It is amazing to me when an author can sustain a series as long as Elizabeth Hoyt has her Maiden Lane novels without their becoming stale or tedious. But I knew this particular author was something special as soon as I finished reading The Raven Prince and felt compelled to immediately turn back to page one and re-read it. I always look forward to new titles by this author, and generally buy them as soon as they are released.
So I am not quite sure how it happened that I missed reading Sweetest Scoundrel, one of the books that sets up Valentine Napier’s story. I will have to remedy that oversight as soon as possible! However, not having read that did not cause me too many problems with this one as it can easily be read as a standalone. I will say, however, that if you really cannot stomach a very bad guy as the hero, then this book may not be for you.
Valentine Napier, the Duke of Montgomery, is in the business of blackmail. He deals in using other people’s foibles, crimes, secrets and mistakes against them because he can, not because he wants money or power. It is all a cynical game to him. He is a wealthy hedonist with absolutely no scruples whatsoever. The only person that he might claim to care about other than himself is his half-sister, Eve, although Val is not really even sure how he feels about her. Love is a foreign concept to this anti-hero, though he does recognize loyalty. When the book opens, he has just “returned” from his banishment to the continent after engaging in a duel with another peer. His ticket to getting around his banishment? Why blackmailing the king’s heir of course. The king is not the only important personage in Val’s sights though. He has dirt on most of the peers of the realm which is the only thing that allows him to move about in society unchallenged. Everyone is terrified of him. Everyone except maybe for Bridget Crumb.
Bridget Crumb is the illegitimate daughter of Lady Amelia Caire. She was given up by her to be raised in the country by commoners, but it was Lady Caire’s connections that helped Bridget to gain work as a domestic servant and she is now considered one of the best housekeepers in London. Her mother is also the victim of one of the Duke of Montgomery’s blackmail games and she implores Bridget to help her out by gaining employment with the Duke and finding her incriminating letters. Using her mother as a reference, Bridget does get the housekeeper’s job, but as luck would have it, the duke returns and walks in on her in his rooms just as she finally discovers the hiding place of Lady Caire’s letters. Val is used to people being terrified of him, but the fact that Bridget stands up to him is something he finds very intriguing. He intends that she become the mouse to his cat in a seduction game that becomes the focus of their relationship. Little does he realize that his little mouse is not easily deterred.
Oh, where to even start!!! Val is very nearly evil personified. He has no moral center and does not even really recognize a difference between good and evil. It is beyond his scope of understanding. If he can do it, he will…regardless of what his actions might do to someone else. He is almost entirely narcissistic in his behavior. However, being wealthy and powerful does have one drawback. Val is easily bored with a life where almost everything is his for the taking with little or no effort. Bridget’s main attraction is not her physical appearance. She is actually described in the book as plain. The attraction she holds for Val is her courage in standing up to him despite her fear. He wants to see how long he can play with her before she breaks. But Bridget sees something in Val that draws her and she becomes complicit in her own seduction, and what a seduction! Hoyt understands the distinction between sensuality and carnality.

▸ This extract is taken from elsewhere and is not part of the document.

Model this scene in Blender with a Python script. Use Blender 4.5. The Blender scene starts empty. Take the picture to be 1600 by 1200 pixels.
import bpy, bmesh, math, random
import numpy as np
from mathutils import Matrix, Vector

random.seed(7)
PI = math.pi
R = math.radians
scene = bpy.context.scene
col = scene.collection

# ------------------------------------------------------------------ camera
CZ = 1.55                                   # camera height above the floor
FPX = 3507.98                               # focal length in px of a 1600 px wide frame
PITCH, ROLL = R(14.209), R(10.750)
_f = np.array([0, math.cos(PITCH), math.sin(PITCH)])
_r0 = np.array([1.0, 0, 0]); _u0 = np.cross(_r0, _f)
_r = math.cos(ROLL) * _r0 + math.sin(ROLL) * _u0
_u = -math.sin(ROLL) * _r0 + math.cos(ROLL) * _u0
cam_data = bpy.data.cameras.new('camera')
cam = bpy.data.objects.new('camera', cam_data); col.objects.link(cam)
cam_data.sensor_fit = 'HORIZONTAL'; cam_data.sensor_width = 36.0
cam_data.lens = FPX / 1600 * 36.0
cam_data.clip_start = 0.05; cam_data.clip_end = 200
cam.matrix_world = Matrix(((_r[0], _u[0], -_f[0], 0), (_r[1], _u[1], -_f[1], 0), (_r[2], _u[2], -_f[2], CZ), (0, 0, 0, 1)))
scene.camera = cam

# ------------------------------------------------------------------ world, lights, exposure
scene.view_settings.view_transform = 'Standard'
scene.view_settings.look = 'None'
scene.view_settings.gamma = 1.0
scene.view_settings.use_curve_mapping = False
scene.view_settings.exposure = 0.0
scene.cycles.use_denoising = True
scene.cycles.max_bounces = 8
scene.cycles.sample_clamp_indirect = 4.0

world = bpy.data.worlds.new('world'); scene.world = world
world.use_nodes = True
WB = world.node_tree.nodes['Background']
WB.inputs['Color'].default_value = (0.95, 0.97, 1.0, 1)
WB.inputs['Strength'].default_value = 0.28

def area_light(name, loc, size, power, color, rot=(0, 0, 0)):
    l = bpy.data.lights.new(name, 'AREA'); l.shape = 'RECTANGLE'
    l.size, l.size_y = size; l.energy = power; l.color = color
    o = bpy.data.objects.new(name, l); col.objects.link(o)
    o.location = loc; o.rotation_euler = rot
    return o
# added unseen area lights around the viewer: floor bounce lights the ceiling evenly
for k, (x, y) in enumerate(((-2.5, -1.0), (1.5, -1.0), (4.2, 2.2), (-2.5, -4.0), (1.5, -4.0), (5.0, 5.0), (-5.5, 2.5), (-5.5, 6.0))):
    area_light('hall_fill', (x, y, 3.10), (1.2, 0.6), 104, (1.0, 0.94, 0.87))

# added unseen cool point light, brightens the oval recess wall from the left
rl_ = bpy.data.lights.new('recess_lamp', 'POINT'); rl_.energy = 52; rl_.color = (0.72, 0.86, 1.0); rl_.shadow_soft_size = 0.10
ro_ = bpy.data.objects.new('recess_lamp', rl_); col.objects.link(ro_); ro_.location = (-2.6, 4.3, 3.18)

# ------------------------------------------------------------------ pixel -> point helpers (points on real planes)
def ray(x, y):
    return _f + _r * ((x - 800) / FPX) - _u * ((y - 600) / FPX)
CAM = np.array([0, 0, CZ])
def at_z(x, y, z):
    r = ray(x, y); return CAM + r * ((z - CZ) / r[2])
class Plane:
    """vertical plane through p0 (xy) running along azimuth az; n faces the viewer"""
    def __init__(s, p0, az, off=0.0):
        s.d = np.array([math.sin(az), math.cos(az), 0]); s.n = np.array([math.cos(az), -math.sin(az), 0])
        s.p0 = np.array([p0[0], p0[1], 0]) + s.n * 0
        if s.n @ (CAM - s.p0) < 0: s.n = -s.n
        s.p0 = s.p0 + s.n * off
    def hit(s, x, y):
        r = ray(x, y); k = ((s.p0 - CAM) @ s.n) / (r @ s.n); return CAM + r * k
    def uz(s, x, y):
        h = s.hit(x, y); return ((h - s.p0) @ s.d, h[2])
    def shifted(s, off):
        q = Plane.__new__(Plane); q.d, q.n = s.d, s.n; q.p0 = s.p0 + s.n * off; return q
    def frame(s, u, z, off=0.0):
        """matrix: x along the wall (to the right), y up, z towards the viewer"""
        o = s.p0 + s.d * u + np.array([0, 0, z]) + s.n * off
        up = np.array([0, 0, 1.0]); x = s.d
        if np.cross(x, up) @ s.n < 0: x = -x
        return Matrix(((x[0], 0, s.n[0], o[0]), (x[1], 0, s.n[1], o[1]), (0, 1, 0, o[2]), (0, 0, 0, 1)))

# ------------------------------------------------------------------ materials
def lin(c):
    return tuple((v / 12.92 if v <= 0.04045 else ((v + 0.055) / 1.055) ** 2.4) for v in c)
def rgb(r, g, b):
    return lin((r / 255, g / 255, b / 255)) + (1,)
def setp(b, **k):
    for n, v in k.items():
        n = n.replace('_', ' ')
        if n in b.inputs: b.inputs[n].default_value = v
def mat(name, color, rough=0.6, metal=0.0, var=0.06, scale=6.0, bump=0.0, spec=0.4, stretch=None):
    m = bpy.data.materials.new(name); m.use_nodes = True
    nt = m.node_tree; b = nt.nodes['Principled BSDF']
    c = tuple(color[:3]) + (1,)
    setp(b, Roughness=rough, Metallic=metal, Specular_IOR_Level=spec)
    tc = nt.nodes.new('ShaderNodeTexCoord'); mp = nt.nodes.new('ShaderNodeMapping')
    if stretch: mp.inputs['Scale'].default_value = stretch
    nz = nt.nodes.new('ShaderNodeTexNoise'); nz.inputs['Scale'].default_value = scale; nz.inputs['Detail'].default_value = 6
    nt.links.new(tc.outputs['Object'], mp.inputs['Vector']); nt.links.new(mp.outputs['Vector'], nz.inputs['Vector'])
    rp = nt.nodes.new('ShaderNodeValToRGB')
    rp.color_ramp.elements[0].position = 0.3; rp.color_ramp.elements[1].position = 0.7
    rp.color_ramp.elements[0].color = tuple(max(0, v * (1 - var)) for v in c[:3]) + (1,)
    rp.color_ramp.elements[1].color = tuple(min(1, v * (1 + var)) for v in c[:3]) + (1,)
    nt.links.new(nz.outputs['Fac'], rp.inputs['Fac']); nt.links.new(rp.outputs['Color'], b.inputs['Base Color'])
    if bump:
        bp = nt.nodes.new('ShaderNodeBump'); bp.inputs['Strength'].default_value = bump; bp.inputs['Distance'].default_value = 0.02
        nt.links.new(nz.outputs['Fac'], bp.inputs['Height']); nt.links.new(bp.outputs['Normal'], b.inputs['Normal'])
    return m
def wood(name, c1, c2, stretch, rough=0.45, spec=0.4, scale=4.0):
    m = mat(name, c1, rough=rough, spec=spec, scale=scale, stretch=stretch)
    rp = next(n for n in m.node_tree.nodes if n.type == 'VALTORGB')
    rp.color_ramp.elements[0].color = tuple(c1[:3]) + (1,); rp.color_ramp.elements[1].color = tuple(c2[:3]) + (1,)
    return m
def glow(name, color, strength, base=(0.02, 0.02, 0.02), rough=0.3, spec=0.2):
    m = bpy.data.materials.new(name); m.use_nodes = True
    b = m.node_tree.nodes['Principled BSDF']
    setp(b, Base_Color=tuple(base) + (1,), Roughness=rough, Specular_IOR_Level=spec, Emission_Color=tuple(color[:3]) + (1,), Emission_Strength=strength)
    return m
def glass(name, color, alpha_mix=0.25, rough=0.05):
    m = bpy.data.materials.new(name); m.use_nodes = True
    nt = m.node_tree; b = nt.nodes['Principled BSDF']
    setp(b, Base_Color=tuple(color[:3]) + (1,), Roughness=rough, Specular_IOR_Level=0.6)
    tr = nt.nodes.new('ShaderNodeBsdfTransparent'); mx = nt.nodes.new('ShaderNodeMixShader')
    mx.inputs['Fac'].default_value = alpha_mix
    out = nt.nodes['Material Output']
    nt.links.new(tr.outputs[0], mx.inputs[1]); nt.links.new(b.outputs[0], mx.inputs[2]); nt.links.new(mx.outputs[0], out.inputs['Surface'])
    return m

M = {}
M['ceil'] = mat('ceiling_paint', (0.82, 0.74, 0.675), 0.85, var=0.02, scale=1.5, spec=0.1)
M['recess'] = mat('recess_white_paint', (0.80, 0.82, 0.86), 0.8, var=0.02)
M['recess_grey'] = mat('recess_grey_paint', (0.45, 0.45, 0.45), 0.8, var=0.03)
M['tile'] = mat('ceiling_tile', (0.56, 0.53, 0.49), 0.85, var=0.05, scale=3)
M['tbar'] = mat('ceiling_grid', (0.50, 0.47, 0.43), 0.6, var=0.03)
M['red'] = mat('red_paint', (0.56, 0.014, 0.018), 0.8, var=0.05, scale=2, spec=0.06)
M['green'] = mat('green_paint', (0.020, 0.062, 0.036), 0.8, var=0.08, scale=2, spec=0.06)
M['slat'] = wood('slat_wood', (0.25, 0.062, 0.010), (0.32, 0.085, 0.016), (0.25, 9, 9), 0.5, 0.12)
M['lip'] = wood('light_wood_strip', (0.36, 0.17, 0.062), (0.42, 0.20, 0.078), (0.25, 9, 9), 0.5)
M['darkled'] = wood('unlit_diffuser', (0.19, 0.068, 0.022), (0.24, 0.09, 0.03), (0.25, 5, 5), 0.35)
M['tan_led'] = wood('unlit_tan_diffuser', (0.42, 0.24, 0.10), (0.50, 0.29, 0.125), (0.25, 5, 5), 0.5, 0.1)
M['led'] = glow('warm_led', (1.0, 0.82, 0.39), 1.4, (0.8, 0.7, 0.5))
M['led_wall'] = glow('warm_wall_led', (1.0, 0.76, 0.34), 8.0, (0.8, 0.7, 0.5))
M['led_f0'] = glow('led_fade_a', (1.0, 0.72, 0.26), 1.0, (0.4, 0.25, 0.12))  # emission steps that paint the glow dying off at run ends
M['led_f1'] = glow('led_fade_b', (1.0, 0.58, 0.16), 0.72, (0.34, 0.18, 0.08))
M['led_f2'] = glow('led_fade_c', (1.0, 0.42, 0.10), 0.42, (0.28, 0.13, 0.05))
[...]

The blackmail of Bridget’s mother provides the framework for her and Val’s relationship, but his schemes are very much secondary to his interactions with his housekeeper. This is very much a character driven story and considering the deficiencies of Val’s character, there is a lot of material to work with. Hoyt takes two broken people, one goodness and light and the other darkness and despair and somehow creates almost a new persona that is Val and Bridget combined into one entity separate from their individual selves. Theirs becomes a symbiotic relationship where one cannot exist wholly without the other. Val names Bridget ‘Seraphine’, his avenging angel, in order to mock her but she becomes his angel in truth. It really is just delicious watching her work miracles with this badly damaged hero.
The only criticisms I can dredge up are of Bridget’s surname and the degree of Val’s redemption. Is her name too cutesy a way of encapsulating the entirety of her life prior to meeting Val or a clever use of Crumb to describe the affection and love she has received growing up? I will not go into Val’s redemption in depth because I do not want to spoil anything for Hoyt’s readers, but she handles it so adroitly that it will be hard to remember why he was once despised and readers will be rooting for him to see the light. I anticipate this will be the most discussed aspect of the story.
Duke of Sin is pretty much another winner in a long string of winning novels by this author. Read and enjoy.